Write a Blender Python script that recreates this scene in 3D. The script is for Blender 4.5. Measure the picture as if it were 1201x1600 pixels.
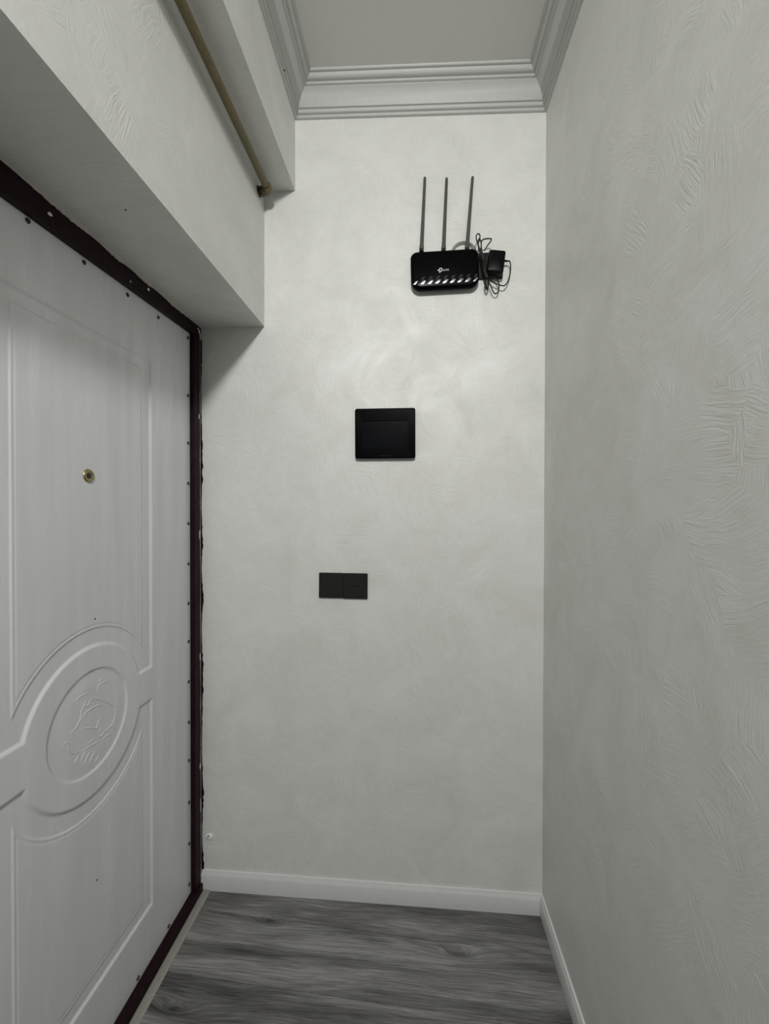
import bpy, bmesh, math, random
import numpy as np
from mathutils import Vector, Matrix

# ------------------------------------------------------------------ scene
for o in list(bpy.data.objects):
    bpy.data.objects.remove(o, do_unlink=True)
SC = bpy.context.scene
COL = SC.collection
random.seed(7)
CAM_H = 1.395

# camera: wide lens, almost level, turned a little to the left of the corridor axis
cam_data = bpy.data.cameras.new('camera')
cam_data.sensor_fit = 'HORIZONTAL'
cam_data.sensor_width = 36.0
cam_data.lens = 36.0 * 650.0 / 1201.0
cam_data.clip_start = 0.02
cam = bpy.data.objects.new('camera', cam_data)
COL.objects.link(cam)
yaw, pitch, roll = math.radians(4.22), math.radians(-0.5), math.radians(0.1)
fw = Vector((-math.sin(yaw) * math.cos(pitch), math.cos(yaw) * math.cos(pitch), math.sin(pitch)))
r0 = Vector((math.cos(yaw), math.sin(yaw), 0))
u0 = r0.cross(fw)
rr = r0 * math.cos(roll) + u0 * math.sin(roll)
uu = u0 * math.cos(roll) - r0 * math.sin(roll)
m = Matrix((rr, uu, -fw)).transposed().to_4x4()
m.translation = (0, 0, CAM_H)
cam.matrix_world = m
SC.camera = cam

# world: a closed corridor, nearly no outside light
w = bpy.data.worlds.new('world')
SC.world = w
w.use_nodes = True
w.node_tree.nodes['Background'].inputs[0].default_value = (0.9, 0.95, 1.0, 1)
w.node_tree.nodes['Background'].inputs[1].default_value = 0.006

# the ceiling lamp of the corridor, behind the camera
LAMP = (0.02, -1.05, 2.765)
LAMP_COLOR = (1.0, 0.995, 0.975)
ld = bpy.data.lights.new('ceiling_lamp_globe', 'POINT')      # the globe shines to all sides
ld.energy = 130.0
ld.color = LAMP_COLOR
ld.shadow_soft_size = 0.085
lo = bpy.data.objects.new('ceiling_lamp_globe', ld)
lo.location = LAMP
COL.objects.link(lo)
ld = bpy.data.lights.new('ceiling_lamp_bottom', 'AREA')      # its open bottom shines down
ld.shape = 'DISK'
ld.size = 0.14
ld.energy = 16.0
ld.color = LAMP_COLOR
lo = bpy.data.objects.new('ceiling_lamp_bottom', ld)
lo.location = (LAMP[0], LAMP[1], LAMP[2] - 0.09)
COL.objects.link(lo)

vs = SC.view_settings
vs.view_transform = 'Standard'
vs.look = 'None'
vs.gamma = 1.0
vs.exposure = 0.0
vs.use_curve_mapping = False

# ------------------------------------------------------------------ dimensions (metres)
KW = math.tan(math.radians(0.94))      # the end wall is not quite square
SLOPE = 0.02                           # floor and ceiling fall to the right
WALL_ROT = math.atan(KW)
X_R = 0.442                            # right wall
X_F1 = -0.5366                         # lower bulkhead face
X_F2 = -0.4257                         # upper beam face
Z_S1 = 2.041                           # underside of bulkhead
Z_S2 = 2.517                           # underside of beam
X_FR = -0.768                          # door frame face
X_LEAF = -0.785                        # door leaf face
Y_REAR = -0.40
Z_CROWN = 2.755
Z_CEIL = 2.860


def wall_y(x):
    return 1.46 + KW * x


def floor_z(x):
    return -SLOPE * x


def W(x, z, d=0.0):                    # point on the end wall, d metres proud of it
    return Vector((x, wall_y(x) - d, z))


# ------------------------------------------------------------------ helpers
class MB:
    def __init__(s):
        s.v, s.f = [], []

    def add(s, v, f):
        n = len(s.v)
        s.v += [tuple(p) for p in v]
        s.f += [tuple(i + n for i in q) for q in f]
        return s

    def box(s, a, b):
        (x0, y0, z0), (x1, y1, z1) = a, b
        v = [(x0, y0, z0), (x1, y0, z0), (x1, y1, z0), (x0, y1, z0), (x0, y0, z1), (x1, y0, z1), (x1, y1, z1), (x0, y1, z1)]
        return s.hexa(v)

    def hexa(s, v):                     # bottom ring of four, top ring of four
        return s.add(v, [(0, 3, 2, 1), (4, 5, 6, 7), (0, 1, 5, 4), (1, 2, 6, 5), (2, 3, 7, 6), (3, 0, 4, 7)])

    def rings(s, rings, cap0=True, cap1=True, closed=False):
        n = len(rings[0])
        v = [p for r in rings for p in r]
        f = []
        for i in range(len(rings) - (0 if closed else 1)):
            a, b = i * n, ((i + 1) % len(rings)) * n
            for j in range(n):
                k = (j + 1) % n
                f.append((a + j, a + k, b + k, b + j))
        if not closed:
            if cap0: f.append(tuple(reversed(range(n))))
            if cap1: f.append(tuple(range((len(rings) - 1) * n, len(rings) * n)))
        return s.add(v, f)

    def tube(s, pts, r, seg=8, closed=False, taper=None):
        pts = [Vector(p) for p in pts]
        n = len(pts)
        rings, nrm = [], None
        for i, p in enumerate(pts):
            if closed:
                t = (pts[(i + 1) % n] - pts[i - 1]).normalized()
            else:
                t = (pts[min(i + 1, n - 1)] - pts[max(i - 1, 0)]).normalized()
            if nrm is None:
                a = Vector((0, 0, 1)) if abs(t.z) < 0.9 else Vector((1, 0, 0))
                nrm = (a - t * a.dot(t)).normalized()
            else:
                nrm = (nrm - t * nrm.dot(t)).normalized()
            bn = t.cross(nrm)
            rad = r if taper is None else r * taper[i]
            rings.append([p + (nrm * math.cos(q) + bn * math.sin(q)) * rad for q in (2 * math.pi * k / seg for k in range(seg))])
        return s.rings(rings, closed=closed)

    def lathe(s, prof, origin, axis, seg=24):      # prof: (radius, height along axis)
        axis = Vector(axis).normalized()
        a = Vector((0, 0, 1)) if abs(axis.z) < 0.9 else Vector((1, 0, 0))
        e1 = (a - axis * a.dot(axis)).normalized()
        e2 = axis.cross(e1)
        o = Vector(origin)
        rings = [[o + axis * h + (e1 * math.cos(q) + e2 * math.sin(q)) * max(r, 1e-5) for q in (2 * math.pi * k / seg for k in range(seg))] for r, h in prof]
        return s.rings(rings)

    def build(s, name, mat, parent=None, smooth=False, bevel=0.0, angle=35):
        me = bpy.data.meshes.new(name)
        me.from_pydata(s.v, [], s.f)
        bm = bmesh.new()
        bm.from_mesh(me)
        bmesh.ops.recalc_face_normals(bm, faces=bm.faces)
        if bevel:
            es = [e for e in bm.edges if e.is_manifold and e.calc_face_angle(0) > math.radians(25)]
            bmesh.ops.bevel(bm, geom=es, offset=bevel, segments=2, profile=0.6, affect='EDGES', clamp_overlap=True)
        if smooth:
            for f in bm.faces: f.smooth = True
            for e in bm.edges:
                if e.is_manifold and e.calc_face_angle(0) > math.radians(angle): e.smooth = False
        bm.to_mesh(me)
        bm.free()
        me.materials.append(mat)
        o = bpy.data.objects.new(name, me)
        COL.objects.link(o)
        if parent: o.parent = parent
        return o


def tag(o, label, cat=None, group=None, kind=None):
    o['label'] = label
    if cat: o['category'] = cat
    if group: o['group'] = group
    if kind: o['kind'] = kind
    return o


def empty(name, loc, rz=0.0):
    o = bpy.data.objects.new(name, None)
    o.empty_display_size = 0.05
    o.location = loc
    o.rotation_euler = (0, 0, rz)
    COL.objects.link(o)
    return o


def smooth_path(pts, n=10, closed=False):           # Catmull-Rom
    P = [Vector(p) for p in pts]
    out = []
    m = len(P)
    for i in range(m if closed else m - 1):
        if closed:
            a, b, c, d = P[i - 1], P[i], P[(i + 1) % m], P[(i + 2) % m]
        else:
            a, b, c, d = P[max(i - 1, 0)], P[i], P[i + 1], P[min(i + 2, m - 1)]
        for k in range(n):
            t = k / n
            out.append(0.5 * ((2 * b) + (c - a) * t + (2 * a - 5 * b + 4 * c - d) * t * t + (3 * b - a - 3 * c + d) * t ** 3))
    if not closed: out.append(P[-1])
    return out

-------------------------

(WHAT THE TASK REQUIRES)
Write out, word for word, the lines from the start of the data through the one holding "from mathutils import Vector, Matrix". Omit pictures.

(RESPONSE BELOW)
Write a Blender Python script that recreates this scene in 3D. The script is for Blender 4.5. Measure the picture as if it were 1201x1600 pixels.
import bpy, bmesh, math, random
import numpy as np
from mathutils import Vector, Matrix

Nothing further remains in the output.